Juniper Networks has announced what it says is the industry's first 100 Gigabit Ethernet (100 GbE) router interface card, which will be offered as part of Juniper's T1600 core router. The 100 GbE card is designed to address what the company calls the “new generation of scale” coming to core networks. Telecommunications providers, cloud-infrastructure companies, and other organizations rolling out large-scale virtualization face ever increasing demands on their networks. The 100 GE interface will provide an order of magnitude increase over most current interfaces.

The increased per-link capacity of Juniper’s 100 GbE interface card means that data centers as well as wireless and wireline service providers can have fewer interfaces in their networks. The company says that having fewer interfaces leads to simpler network topologies, more efficient operations, and potential cost savings. 100 GbE interfaces should also make it easier to deploy high-capacity services like video and 3G/4G wireless broadband.

"Verizon is targeting 2010 for commercial deployment of 100GbE," said Glenn Wellbrock, director of Optical Transport Network Architecture & Design at Verizon. "The trials conducted in our network to date have focused on proving that our existing optical transmission systems are ready to support 100GbE. What has been missing so far is a true 100GbE client-side core router interface, so we are encouraged to see Juniper announcing 100 GbE interfaces for its T1600 routers.”

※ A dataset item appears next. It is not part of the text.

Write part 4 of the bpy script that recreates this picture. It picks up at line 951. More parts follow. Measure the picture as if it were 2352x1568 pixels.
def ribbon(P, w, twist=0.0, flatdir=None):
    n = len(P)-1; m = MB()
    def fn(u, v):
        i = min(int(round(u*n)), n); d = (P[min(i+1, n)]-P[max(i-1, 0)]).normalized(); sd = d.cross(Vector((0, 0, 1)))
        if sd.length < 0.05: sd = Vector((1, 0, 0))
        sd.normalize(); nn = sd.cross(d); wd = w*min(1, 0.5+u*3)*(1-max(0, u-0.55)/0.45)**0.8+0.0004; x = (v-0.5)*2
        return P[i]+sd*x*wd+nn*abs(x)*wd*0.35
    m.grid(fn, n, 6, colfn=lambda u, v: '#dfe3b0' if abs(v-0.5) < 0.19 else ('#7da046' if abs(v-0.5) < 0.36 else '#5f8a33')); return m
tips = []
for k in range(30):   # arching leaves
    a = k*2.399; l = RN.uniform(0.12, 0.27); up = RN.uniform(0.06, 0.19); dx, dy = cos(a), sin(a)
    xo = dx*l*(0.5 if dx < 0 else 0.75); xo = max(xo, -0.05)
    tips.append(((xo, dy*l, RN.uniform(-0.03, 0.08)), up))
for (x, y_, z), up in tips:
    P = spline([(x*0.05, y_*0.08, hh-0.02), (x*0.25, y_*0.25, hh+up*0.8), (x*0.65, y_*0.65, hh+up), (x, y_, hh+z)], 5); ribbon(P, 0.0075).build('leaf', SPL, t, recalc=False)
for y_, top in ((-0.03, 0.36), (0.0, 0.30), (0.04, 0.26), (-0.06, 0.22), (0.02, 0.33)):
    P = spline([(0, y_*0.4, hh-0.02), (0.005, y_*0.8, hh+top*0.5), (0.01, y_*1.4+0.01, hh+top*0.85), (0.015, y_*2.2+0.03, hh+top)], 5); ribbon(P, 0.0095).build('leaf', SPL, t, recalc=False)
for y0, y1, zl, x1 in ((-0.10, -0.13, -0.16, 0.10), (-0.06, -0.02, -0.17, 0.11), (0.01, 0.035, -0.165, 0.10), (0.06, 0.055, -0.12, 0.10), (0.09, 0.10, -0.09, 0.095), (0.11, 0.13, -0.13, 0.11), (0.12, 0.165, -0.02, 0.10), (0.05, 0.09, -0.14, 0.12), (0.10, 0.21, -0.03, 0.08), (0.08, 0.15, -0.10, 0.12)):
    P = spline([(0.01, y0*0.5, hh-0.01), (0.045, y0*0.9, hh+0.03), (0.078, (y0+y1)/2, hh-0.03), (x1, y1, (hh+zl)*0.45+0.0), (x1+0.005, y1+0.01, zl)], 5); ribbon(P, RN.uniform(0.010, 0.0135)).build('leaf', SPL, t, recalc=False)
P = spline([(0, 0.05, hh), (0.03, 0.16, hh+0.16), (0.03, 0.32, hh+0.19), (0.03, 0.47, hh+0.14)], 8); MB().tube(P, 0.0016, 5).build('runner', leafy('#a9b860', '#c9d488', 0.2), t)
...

100 GbE is poised to be a major factor in the increasing deployment of virtualization in cloud computing, data centers, and networked storage. Where adding interface capacity used to mean just more traffic-handling capability, now capacity is a crucial element of virtualized infrastructure for applications, servers, and content.

100 GbE has previously been demonstrated by such companies as Nortel, Infinera, and Cisco Systems. However, Juniper claims it is the first to offer a commercial 100 GbE router interface card for core networks. Juniper's technology uses ten 10 GbE optical wavelengths to create the 100 GbE packet flow. The consolidated flow creates more bandwidth that is easier to manage. The company says that deploying one 100 GbE interface card is more economical than deploying ten 10 GbE interfaces.

100 Gigabit Ethernet is not yet an established standard. The IEEE is still developing the 802.3ba standard for 100 GE (as well as 40 GE). It is expected to be finalized in mid-2009, with ratification hopeful for June 2010.

Pricing information is not yet available. Juniper expects the 100 GE interface card to be deployed in customer pilot networks before the end of 2009.